Jerusalem, Israel, 1984-1985 Stage III

The Ramot Housing project, commissioned by the Israeli Ministry of Housing in 1972, is part of the larger Ramot quarter, located on the northern crest of the hills surrounding the city of Jerusalem. Designed for a strict orthodox Jewish community, Ramot Housing provides about 720 apartments varying in size and number of rooms. The plan, resembling the palm of a hand, consists of five "fingers" - each "finger" represents a phase of construction.

The first two stages of Ramot Housing were built using specially designed prefabricated elements between 1973 -1982, the remaining three stages by conventional methods of construction.

Each stage comprises five star-shaped buildings enclosing five interconnected courts, laid out along a pedestrian walkway. One enters the central spine and is led through the procession of alternately oriented court interiors reminiscent of the traditional court arrangements in the Old City of Jerusalem.

In 1981, halfway through the construction of the project, the Ministry of Housing decided to replace the contractor on the site and to complete the remaining three stages by using so called "conventional" methods of construction.
The "conventional" method of building in Jerusalem implies the use of small slab stones for the inside concrete walls, as well as for the final external facing. The use of this technique imposed design restrictions and precluded the use of the forms developed in the first stage.
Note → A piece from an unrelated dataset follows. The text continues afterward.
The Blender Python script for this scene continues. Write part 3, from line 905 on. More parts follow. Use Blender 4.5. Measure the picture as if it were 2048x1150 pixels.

In spite of the change in the building method, it was decided to preserve the existing palm-of-the-hand layout and to fit Stage II into the original scheme. The height and size of the buildings, as well as the number of apartments, were similarly left unchanged.

The open terraces so characteristic of the first stage remained the key feature of the design of Stage III as well. These terraces serve the orthodox residents during the Feast of Tabernacles - Succot - as living, eating, and even sleeping places, in accordance with Jewish religious law.